There are many other movies that do the same thing to me. It's not sentimentalism and since I don't watch cheap romance films, I am scarcely moved by simple boy-gets-girl or girl-gets-boy stories. I am moved by love--raw, uncontrollable, undeniable, sometimes angry and proven love in movies. I get that from heroes who die for those they love. I get that from characters who make hard choices in the face of evil or have to take matters of justice into their own hands and wrestle with that decision frequently. I get that from justice being done and the world being set to rights. I get that when dragons are slain and color returns the gray void. It's like seeing Dorothy open her door for the first time in Oz and seeing color--which is a scene, perhaps more than any other in The Wizard of Oz, that moves me.
I connect with those people and the story they tell. I connect with the emotions they share--and some actors are far better at it than others which is why I gravitate towards their films rather frequently. I have even seen Tom Cruise emote in a way that moves me.
So, the Psalms. The Psalms are like little films to me. Each one tells a story and yet each one is part of a fabric woven together to form part of a greater quilt. And the Psalms are nothing if not raw expressions of emotion and love. As a man, I'm not supposed to be in tune with my emotions, but I promise you there are times when the Psalms have made me weep. Each Psalm is a script in a movie and there are heroes and goats; there are gods and men; there are women and men; there are props and animals; there is a soundtrack; there is a back story. Not all of them feature each element yet some have all of these elements.
I love the Psalms because the Psalms are raw emotion. There is virtually no emotion the Psalms avoid. There is no scenario the Psalms haven't explored. There is drama in the Psalms--in every one of them. And for some reason, I like it.
I like that these men who wrote the Psalms were not afraid to let that emotion pour out in a very public way to God. Whoever put the book of Psalms together was a pure genius because they understood that YHWH invented emotions. And the writers of the Psalms--whether they knew they were writing Scripture or not is beside the point--understood that God was not afraid of their anger, their fear, their sadness, their joy, their anxiety, their boredom, their bloodthirsty-ness, their hunger, their tears, their uncertainty, their loneliness, their exhaustion, their guilt, their sin, their shame, their love, their hate, their hurt, their shame, their exaltation, their indifference, and much more besides. And for this reason, I connect deeply with the Psalms. Jesus did too given that he quoted from them even as he hung on the cross. In these drama filled, emotion laden scripts Jesus found a voice for his own emotion: "My God, My God, why have you forsaken me?" (Psalm 22)

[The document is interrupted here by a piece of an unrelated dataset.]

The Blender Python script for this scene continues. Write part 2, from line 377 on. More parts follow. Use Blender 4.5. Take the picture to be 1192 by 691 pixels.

The Psalms are a roller coaster of emotional outpouring. We can relate to the Psalms because these are all the things we feel and experience everyday of our lives and the Psalms tell us that we can pour out all these things on God, that he hears, that he (eventually) answers, and that at the very heart of things: God cares about his covenant people; deeply. Deeply enough that there is scarcely a word we can utter that offends him. The message of the Psalms: Pour it out and if you don't have your own words, pilfer from these 150 poems.
And for this same reason, in my mind, the Psalms more than anything else persuade me of the truth claims of Scripture: because of their raw honesty and their childlike expression of this honesty. The Psalms are not out to 'prove' anything even if the Psalms happen to demonstrate many things. The Psalms' only objective, and of course I recognize that the Psalms are doing more than this, is to lay out this deep yearning and longing that finds no resolution here on earth or among people. They take us to the very heights of the world to the very depths of hell, they leave us with unanswered prayers, they leave us weeping on couches and suffering bouts of insomnia.
What I like about the Psalms is that for all their perfection and beauty they teach us that the world we live in is not perfect, is not always beautiful, that life is not always predictable, and that YHWH is not a cosmic vending machine who is at our beck and call. Sometimes he waits....off in the distance...maybe just to see if we have the nerve to cry out to him and trust him while we wait. He cares; yes, deeply. Yet ultimately even the Psalms tell us a story with a greater plot--a story in which we are characters who play a vital role. In his short book A Case for the Psalms, NT Wright wrote:
In the same way, the story the Psalms tell is the story Jesus came to complete. It is the story of the creator God taking his power and reigning, ruling on earth as in heaven, delighting the whole creation by sorting out its messes and muddles, its injuries and injustices, once and for all. It is also the story of malevolent enemies prowling around, of people whispering lies and setting traps, and of sleepless nights and bottles full of tears. (31)
I like the Psalms because they allow me to drink deeply of the emotions of others and to pour out my emotions. They are a place where my masculinity is not called into question when my emotions are on full sleeve display. I know of a congregation or two where the preacher was not allowed to be so emotional. I distinctly recall him being told to 'fake it' because it's not 'professional' to be emotive. It's not professional to weep openly or to express deep grief and sorrow and hurt. I think congregations like this bore God. Most preachers are accused of being liars; this one was accused of being honest. I think these are also congregations where preachers are constantly on edge because the congregation constantly wants him to subdue his emotions--imagine telling Jeremiah, the weeping prophet to stifle his emotions.
I also think these congregations are the ones who pour salt into the wounds of the preachers or twist the knife in his back a little harder and deeper. These are the congregations who have no clue how to come alongside one who is suffering and just sit and mourn or laugh or sing. These are congregations who are very unfamiliar with the man who 'took up our sorrows', the man acquainted with suffering and grief, the man who cried out to God in desperation, and wept openly at a funeral.
I suspect that congregations like this should spend more time reading the Psalms. Or the Bible in general. They should become acquainted with the people who poured out such emotion before God. They should become acquainted with Jesus who affirmed them.